By The Numbers | A Meal For 5,000 …

Helen Zhang Curt Hencye, the head chef and a volunteer from Calvary Chapel in Sarasota, Fla., dashes between stations in the kitchen as the Bowery Mission prepares its annual Thanksgiving meal. Below: A volunteer peels yams.
Helen Zhang

As we scramble to figure out how much turkey and trimmings are needed to feed five or 10 people imagine planning for 5,000 Thanksgiving dinner spreads.

That’s exactly what the Bowery Mission has been doing for since 1879 for the city’s needy, and, as expected, the staff and volunteers have the preparations down to a routine.

A week in advance, thousands of pounds of donations begin rolling in from local residents and businesses like Whole Foods, Trader Joe’s and City Harvest.

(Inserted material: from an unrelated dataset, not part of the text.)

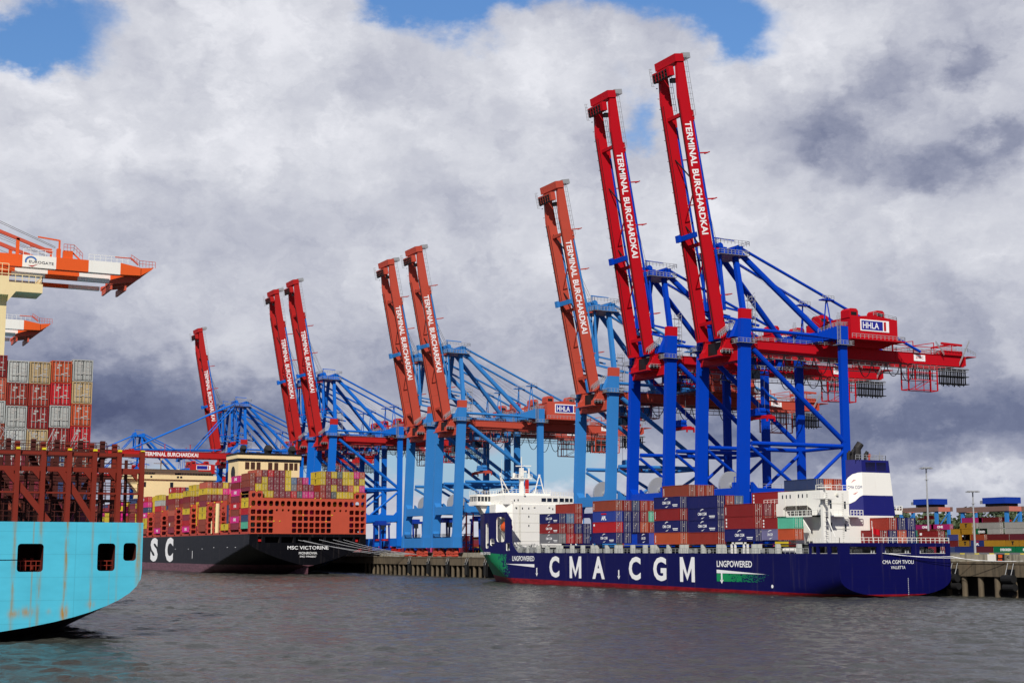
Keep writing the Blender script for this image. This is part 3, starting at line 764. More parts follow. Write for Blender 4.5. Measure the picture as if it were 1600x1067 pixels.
    for s in (1, -1):
        mb = MB()
        if boom_up:
            e = (X(s * gx), 231.8, g1 + 8.2); mb.tube(bp(s * gx, 8, 1.6), e, .3, 7); mb.tube(e, (X(s * 4.2), 231.6, az_ - 2.4), .34, 7)
            mb.tube((X(s * 4.4), 231.2, az_ - 2.4), (X(s * 4.8), 232.4, g1 + 10), .24, 6)
        else:
            mb.tube((X(s * 4.4), 231.4, az_ - 2), bp(s * gx, L - 17, .9), .36, 7); mb.tube((X(s * 4.0), 231.6, az_ - 3), bp(s * gx, 22, .9), .36, 7)
        part(mb, 'forestay_link', MBl)
    mb = MB()
    for x in (-2.2, -1.0, 1.0, 2.2): mb.beam((X(x), 232, az_ - .2), bp(x, L - 26 if boom_up else L - 20, 1.2), .075 if lod > 1 else .1)
    for x in (-1.6, 1.6): mb.beam((X(x), 236, az_ - .8), (X(x), 272, g1 + 6), .06)
    part(mb, 'hoist_rope', M_rope)
    return t

CR = [(-335.7, 'A', True, 2, 46.5, 240, 'dark blue crane with bright red upright boom nearest the camera, tallest in the photo'),
      (-372.5, 'A', True, 2, 46.0, 238, 'dark blue crane with bright red raised boom, second from the right'),
      (-405.4, 'B', True, 2, 36.0, 240, 'pale blue crane with salmon raised boom right behind the two dark blue cranes'),
      (-518.6, 'B', True, 1, 40.0, 242, 'pale blue crane with salmon raised boom, nearer one of the middle pair'),
      (-547.2, 'B', True, 1, 0, 246, 'pale blue crane with salmon raised boom, farther one of the middle pair'),
      (-662.0, 'C', True, 1, 44.0, 244, 'mid blue crane with red raised boom behind the black ship, nearer of its pair'),
      (-692.0, 'C', True, 1, 0, 244, 'mid blue crane with red raised boom behind the black ship, farther of its pair'),
      (-808.0, 'C', False, 1, 0, 250, 'blue crane with its red boom lowered level over the black ship'),
      (-834.0, 'C', True, 1, 0, 244, 'blue crane with a lone red raised boom, leftmost of the raised booms'),
      (-1062.0, 'C', False, 0, 0, 244, 'distant blue crane at the far left of the quay with splayed stays')]
for c in CR: crane(c[0], c[1], c[6], c[2], c[3], spreader=c[4], trol=c[5], txt=c[0] > -1000)
# ------------------------------------------------------------------ containers
def mat_container():
    m, T, b, o = newmat('container paint')
    tc = T.n('ShaderNodeTexCoord'); P = tc.outputs['Object']
    oi = T.n('ShaderNodeObjectInfo')
    off = T.vmath('SCALE', (37.0, 91.0, 53.0), scale=oi.outputs['Random'])
    Q = T.vmath('ADD', P, off)
    n1 = T.noise(Q, 0.35, 4, 0.6).outputs['Fac']; n2 = T.noise(Q, 3.0, 4, 0.65).outputs['Fac']
    v = T.math('ADD', 0.72, T.math('ADD', T.math('MULTIPLY', n1, 0.36), T.math('MULTIPLY', n2, 0.2)))
    c1 = T.vmath('SCALE', oi.outputs['Color'], scale=v)
    st = T.noise(T.vmath('MULTIPLY', Q, (1.4, 1.4, 0.2)), 1.6, 5, 0.7).outputs['Fac']
    c2 = T.mix(T.math('MULTIPLY', T.ramp(st, 0.58, 0.72), 0.40), c1, (0.10, 0.045, 0.025, 1))
    T.link(c2, b.inputs['Base Color']); b.inputs['Roughness'].default_value = 0.55; b.inputs['Specular IOR Level'].default_value = .25
    w = T.n('ShaderNodeTexWave'); w.bands_direction = 'X'; w.wave_profile = 'SIN'; w.inputs['Scale'].default_value = 1.1
    T.link(P, w.inputs['Vector']); bp = T.n('ShaderNodeBump'); bp.inputs['Strength'].default_value = .55; bp.inputs['Distance'].default_value = .05
    T.link(w.outputs['Fac'], bp.inputs['Height']); T.link(bp.outputs[0], b.inputs['Normal'])
    return m
M_cont = mat_container()
M_bar = paint('door bars', (176, 172, 166), rough=.45, streak=.3, dirt=(.15, .08, .05))
CC = dict(brown=(138, 62, 44), darkred=(132, 34, 34), maroon=(126, 42, 56), red=(180, 30, 38), redbrown=(150, 52, 40), orange=(184, 80, 46), navy=(26, 30, 92), blue=(40, 62, 142),
          slate=(52, 66, 104), greyblue=(84, 110, 140), grey=(112, 112, 116), darkgrey=(78, 88, 92), lilac=(116, 112, 150), yellow=(206, 180, 46), pink=(208, 40, 128), teal=(88, 180, 150),
          green=(0, 134, 84), white=(206, 204, 196), silver=(168, 170, 166), tan=(176, 152, 112), violet=(78, 84, 164), salmon=(190, 92, 70), gold=(214, 158, 40))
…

Cooking starts on Sunday and continues twenty-four hours a day until Thanksgiving. But the scale of the production doesn’t mean patrons won’t get a quality meal. When asked if they would be using Stove Top stuffing (my family’s favorite), Clyde Edey, a chef at the Mission, scoffed, “There’s no comparison between the box and the fresh.”

So how much food does it take to pull the Bowery Thanksgiving off, with 5,000 to 7,000 expected guests?

More than 500 turkeys, 1,000 pounds of fresh bread for stuffing, 1,500 pounds of elbow pasta and 600 pounds of cheese for macaroni and cheese, 1,350 pounds of loose potatoes, 500 pounds of loose sweet potatoes, 1,950 pounds of canned yams, 6,000 pounds of various canned vegetables and 500 pumpkin, apple and pecan pies, donated from various churches and bakeries.